生物多様性が草地の収量を高める ヨーロッパの大規模実験

農業情報研究所(WAPIC)

07.11.3

  ヨーロッパの大学・研究機関による大掛かりな実験で、栽培する草の種類が増えれば草地の収量が増え、雑草も減ることが明らかにされた。草の種類を増やすことで高収量が得られるのに、動物飼料としての草を栽培する農業者はどうして一つか二つの種類の草しか栽培しないのか、モノカルチャーに走るのか、疑問が生じる。
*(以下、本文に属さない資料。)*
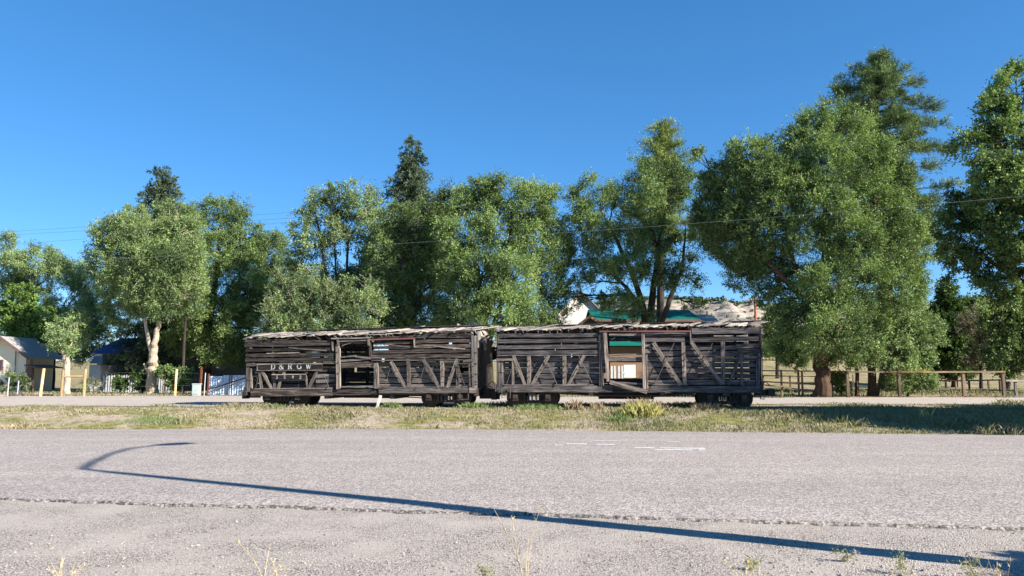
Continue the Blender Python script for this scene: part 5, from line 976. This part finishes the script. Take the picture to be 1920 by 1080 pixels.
# ---------------------------------------------------------------- mesa with its rim trees
def mesa_z(x, y):
    rim = 545+18*np.sin(x*.013+1)+8*np.sin(x*.041)+5*np.sin(x*.11)+2*np.sin(x*.31); d = y-rim
    top = 57-.028*np.clip(x-120, 0, 900)+1.6*np.sin(x*.02)-sstep(90, -60, x)*38
    base = 7+8*sstep(150, 420, y)
    talus = base+(top-16-base)*sstep(-170, 0, d)**1.3
    st = 16*(sstep(-2, 2, d)*.34+sstep(7, 10, d)*.26+sstep(16, 19, d)*.22+sstep(30, 60, d)*.18)
    return talus+st+(1.2*wob(x, y, .10)+1.2*wob(x*1.4, y, .5))*sstep(-200, -120, d)
m, t, b = newmat('mesa_rock'); oc = objco(t); sp = t.nodes.new('ShaderNodeSeparateXYZ'); t.links.new(oc, sp.inputs[0])
n1 = noise(t, mapping(t, oc, (.03, .03, .35)), 1, 6, .65); n2 = noise(t, oc, .22, 6, .75); ge = N(t, 'ShaderNodeNewGeometry'); s2 = t.nodes.new('ShaderNodeSeparateXYZ'); t.links.new(ge.outputs['Normal'], s2.inputs[0])
rock = ramp(t, n1, [(.36, lin(84, 76, 70)), (.45, lin(160, 148, 134)), (.54, lin(110, 100, 92)), (.66, lin(186, 176, 162))])
scr = ramp(t, n2, [(.40, lin(66, 70, 66)), (.5, lin(118, 114, 108)), (.62, lin(168, 158, 146))])
c = mixc(t, ramp(t, s2.outputs['Z'], [(.72, (0, 0, 0, 1)), (.98, (.85, .85, .85, 1))]), rock, scr)
mr = N(t, 'ShaderNodeMapRange'); t.links.new(sp.outputs['Z'], mr.inputs[0]); mr.inputs[1].default_value = 50; mr.inputs[2].default_value = 56
c = mixc(t, mr.outputs[0], c, lin(96, 104, 84)); t.links.new(c, b.inputs['Base Color']); b.inputs['Roughness'].default_value = 1; bump(t, b, n2, .8, 1.5)
sheet('hill', axis((-20, 60, 8), (60, 330, 1.6), (330, 800, 12)), axis((360, 520, 5), (520, 590, 1.), (590, 760, 10)), mesa_z, m)
n = 9000; x = RNG.uniform(20, 620, n); y = RNG.uniform(380, 640, n); rimy = 545+18*np.sin(x*.013+1); k = RNG.uniform(0, 1, n) < np.where(y > rimy+22, 1., .42); x, y = x[k], y[k]; z = mesa_z(x, y); n = len(x)
hgt = np.where(y > 560, RNG.uniform(1.5, 3.6, n), RNG.uniform(.5, 1.8, n)); p = np.stack([x, y, z+hgt*.45], -1); q = 14
pp = np.repeat(p, q, 0)+RNG.normal(0, .3, (n*q, 3))*np.repeat(hgt, q)[:, None]; a = RNG.normal(0, 1, (n*q, 3)); a /= np.linalg.norm(a, axis=1, keepdims=True); bv = np.cross(a, RNG.normal(0, 1, (n*q, 3))); bv /= np.linalg.norm(bv, axis=1, keepdims=True)
s_ = np.repeat(hgt, q)[:, None]*.42; V = np.stack([pp-a*s_, pp-bv*s_*.7, pp+a*s_, pp+bv*s_*.7], 1).reshape(-1, 3)
tag(npmesh('juniper_scrub', V, 4, leafmat('distant_scrub', lin(62, 74, 62), lin(112, 122, 100), .1, 0), RNG.uniform(0, 1, n*q)), 'dark juniper scrub dotted over the mesa and along its rim', 'scrub', kind='stuff')
# ---------------------------------------------------------------- foreground: stones, dry stalks, weeds
n = 26000; x = RNG.uniform(-7, 7, n); u = RNG.uniform(0, 1, n)**1.3; y = 5.6+u*3.9; keep = (y < near_edge(x)-.02) & (RNG.uniform(0, 1, n) < np.clip(1.25-(y-5.6)/2.6+.35*wob(x, y, 1.5), .08, 1)); x, y = x[keep], y[keep]; n = len(x)
s_ = RNG.lognormal(-4.98, .36, n); z = gz(x, y)+s_*.35
octa = np.array([(1, 0, 0), (0, 1, 0), (-1, 0, 0), (0, -1, 0), (0, 0, 1), (0, 0, -1)], float); of = np.array([(0, 1, 4), (1, 2, 4), (2, 3, 4), (3, 0, 4), (1, 0, 5), (2, 1, 5), (3, 2, 5), (0, 3, 5)])
ang = RNG.uniform(0, 6.28, n); ca, sa = np.cos(ang), np.sin(ang); ov = octa[None]*RNG.uniform(.6, 1.3, (n, 6, 1))*np.array([1.15, .9, .65])*s_[:, None, None]
ox = ov[..., 0]*ca[:, None]-ov[..., 1]*sa[:, None]; oy = ov[..., 0]*sa[:, None]+ov[..., 1]*ca[:, None]; ov = np.stack([ox+x[:, None], oy+y[:, None], ov[..., 2]+z[:, None]], -1)
V = ov[:, of].reshape(-1, 3); m, t, b = newmat('gravel_stones'); t.links.new(ramp(t, attr(t, 'tint'), [(0, lin(84, 76, 72)), (.3, lin(142, 134, 126)), (1, lin(176, 167, 158))]), b.inputs['Base Color']); b.inputs['Roughness'].default_value = .9
tag(npmesh('gravel', V, 3, m, np.repeat(RNG.uniform(0, 1, n), 8)), 'loose pale gravel on the near road shoulder', 'gravel', kind='stuff')
M['straw'] = leafmat('dry_straw', lin(176, 152, 104), lin(222, 204, 160), .3, .02); M['weed'] = leafmat('weed_leaves', lin(96, 106, 62), lin(168, 168, 122), .3, .03)
def stalks(mb, c, n, h, spread, r=.0028, seed_=0):
    for k in range(n):
        a = c+Vector((random.gauss(0, spread), random.gauss(0, spread), 0)); a.z = float(gz(a.x, a.y))-.01; hh = h*random.uniform(.45, 1.1); l = Vector((random.gauss(0, .25), random.gauss(0, .2), 0))*hh; cu = random.gauss(0, .2)*hh
        pts = [a+l*u**1.4+Vector((cu*u*u, 0, hh*u*(1-.12*u))) for u in np.linspace(0, 1, 7)]; mb.tube(pts, [r*(1-.6*u) for u in np.linspace(0, 1, 7)], 4, caps=False)
        if random.random() < .6:
            for j in range(5): q = pts[-1-j//3]; mb.tube([q, q+Vector((random.gauss(0, .012), random.gauss(0, .012), random.uniform(.005, .03)))], [r*1.2, r*.3], 3, caps=False)
def near(px, py): a, b = ray(px, py); Y = (0-CAMZ)/b; return Vector((a*Y, Y, 0))
SM = plain('straw_stalks', lin(170, 146, 100), lin(220, 200, 152), 30, .8)
TU = [(130, 1110, .26, 10, 'dry grass tuft at the bottom left corner'), (235, 1130, .18, 7, 'sparse dry grass tuft left of centre at the bottom edge'), (500, 1120, .42, 7, 'tall curving straw stems left of centre'), (560, 1130, .2, 6, 'low straw tuft beside the tall curving stems'), (985, 1110, .72, 4, 'tallest single straw stem in the middle foreground'), (1030, 1130, .25, 8, 'straw tuft at the foot of the tallest stem'), (1400, 1120, .30, 12, 'wispy straw tuft right of centre'), (1270, 1130, .22, 6, 'short straw tuft below the pole shadow'), (1700, 1110, .3, 9, 'straw tuft inside the pole shadow at the right'), (1850, 1110, .32, 18, 'grassy tuft in the bottom right corner'), (760, 1130, .16, 6, 'faint straw wisps left of the tallest stem'), (1550, 1130, .2, 7, 'straw wisps below the little purple flower')]
for px, py, h_, n_, lb_ in TU: mb = MB(); stalks(mb, near(px, py), n_, h_, .06); tag(mb.build('dry_grass_tuft', SM), lb_, 'grass tuft', 'dry grass tufts in the foreground')
def weed(px, py, h_, label, fl=None):
    c = near(px, py); c.z = float(gz(c.x, c.y)); r = tag(empty('roadside_weed', c), label, 'weed'); mb = MB(); lv = []; 
    for k in range(3):
        a = c.copy(); tp = c+Vector((random.gauss(0, .05), random.gauss(0, .04), h_*random.uniform(.6, 1))); pts = [a.lerp(tp, u)+Vector((random.gauss(0, .006), 0, 0)) for u in np.linspace(0, 1, 6)]; mb.tube(pts, [.003, .003, .0025, .002, .002, .001], 5, caps=False)
        for q in pts[1:]:
            for j in range(4): lv.append(tuple(q+Vector((random.gauss(0, .02), random.gauss(0, .02), random.gauss(0, .01)))))
    mb.build('stem', SM, r); lv = np.array(lv); o = RNG.normal(0, .5, (len(lv), 3)); V, t, _, _ = leaves(lv, o, len(lv), 3, np.full(len(lv), .02), .028, .009, 0, RNG.uniform(0, 1, len(lv))); npmesh('leaves', V, 4, M['weed'], t, r, c)
    if fl:
        lv = np.array([tuple(tp+Vector((random.gauss(0, .012), random.gauss(0, .012), random.gauss(0, .012)))) for _ in range(14)]); V, t, _, _ = leaves(lv, RNG.normal(0, .5, (14, 3)), 14, 4, np.full(14, .012), .014, .010, 0, RNG.uniform(0, 1, 14)); npmesh('flower', V, 4, fl, t, r, c)
weed(1583, 1052, .11, 'small weed with a pale purple flower beside the pole shadow', leafmat('purple_petals', lin(150, 140, 180), lin(214, 206, 232), .3)); weed(1690, 1075, .22, 'leafy green weed standing in the pole shadow'); weed(1822, 1085, .20, 'dry upright weed right of the leafy green one'); weed(1408, 1068, .10, 'little dark weed at the near side of the pole shadow'); weed(915, 1085, .12, 'low green sprout in the middle of the gravel')
mb = MB()
for k in range(9): c = near(760+k*14+random.uniform(-4, 4), 1046-k*1.3+random.uniform(-2, 2)); c.z = float(gz(c.x, c.y))+.01; mb.tube([c, c+Vector((random.uniform(-.06, .08), random.uniform(-.03, .03), .015))], [.004, .002], 5)
# bank clumps
def clump(px, py, Y, w_, h_, n, label, col, cat='grass tuft', name='grass_clump'):
    x0 = GX(px, Y); x = RNG.normal(x0, w_*.85, n)+.12*np.sin(RNG.uniform(0, 9, n)*3); y = RNG.normal(Y, w_*.5, n); hh = h_*RNG.uniform(.25, 1.15, n)*np.clip(1.1-((x-x0)/w_)**2*.18, .3, 1.1); V, _ = blades(x, y, hh, .011*RNG.uniform(.6, 1.4, n), .32)
    c = (x0, Y, float(gz(x0, Y))); return tag(npmesh(name, V, 4, col, RNG.uniform(.1, .9, n), None, c), label, cat)
YG = leafmat('yellow_green_grass', lin(140, 138, 80), lin(190, 180, 118), .3); GG = leafmat('fresh_green_growth', lin(88, 108, 60), lin(134, 150, 92), .3); BG = leafmat('brown_seed_grass', lin(112, 96, 72), lin(178, 156, 120), .2)
clump(1200, 785, 24.2, .40, .34, 1300, 'tall yellow-green grass clump on the bank in front of the fallen door sill', YG); clump(1160, 790, 23.6, .28, .15, 400, 'short fresh green growth left of the yellow-green clump', GG)
clump(1205, 760, 26.1, .5, .38, 500, 'brown seeded grass behind the yellow-green clump', BG); clump(1078, 762, 26.6, .18, .34, 160, 'fan of brown dry grass beside the left truck of the grey car', BG); clump(1120, 762, 26.6, .25, .26, 140, 'second fan of brown dry grass below the queen post', BG)
clump(735, 760, 27.8, .22, .22, 400, 'leafy green weed beside the leaning plank', GG, 'weed', 'leafy_weed'); clump(300, 790, 23.8, .75, .11, 1100, 'fresh green grass patch on the bank at the left', GG); clump(510, 762, 28.2, .4, .16, 260, 'grey-green weeds in front of the left truck of the brown car', GG)
clump(1320, 765, 26.0, .35, .26, 400, 'dull brown-green weeds in front of the right truck of the grey car', BG); clump(1730, 790, 22.9, .10, .5, 14, 'few long straw blades leaning over the shaded bank', YG); clump(890, 760, 27.6, .4, .22, 350, 'low weeds under the right end of the brown car', GG); clump(1010, 764, 26.9, .8, .18, 600, 'low weeds along the left truck of the grey car', GG)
 最近のヨーロッパ生物多様性科学者会合でこの結果を発表したアイルランド農業食料開発庁(Teagasc)環境研究センターの生態学者・ジョン・フィン氏は、これを農業者に伝えたければ、彼らの言葉で話さねばならないと語ったという。欧州委員会の最新の報道発表が伝えている。

  Research: Increased biodiversity leads to higher yields for farmers,European Commission,07.11.2

  この研究プロジェクトはヨーロッパ科学財団(ESF)が調整、20以上のヨーロッパ諸国がかかわった。実験はかつてない大規模なもので、ESFのEuroDIVERSITY Programme.傘下の26の大学・研究機関の科学者により行われた。28の実験サイトは極北から暑く・乾燥した南部まで、ヨーロッパ中に分布する。

 それぞれのサイトの実験圃場では、各地の農業者に馴染みのある4種の草が様々な組み合わせで栽培された。圃場は農場と同じ方法で管理され、施肥され、機械で収穫された。収量は、科学者が通常使う単位であるトン/ヘクタールで計算された。

 結果は、平均して、1種の代わりに4種を栽培するときには収量が3.5トン多くなり、雑草も減ることを示している。大部分のサイトで、ミックス種栽培からの収量は、最も生産力の高い種のモノカルチャーからの収量を超えた。最も効果的なミックスは、4種それぞれを等量栽培するミックスであることも判明した。

 フィン氏は、”ヨーロッパの大きな面積が集約的な草地で覆われている”が、これらの草地が4種の草で覆われることになれば野生動物への恩恵もあると言う。研究は草種の豊かな草地では昆虫が増えることを示した。これは、巡って昆虫を食べる野鳥や小哺乳動物を引きつけることになるという。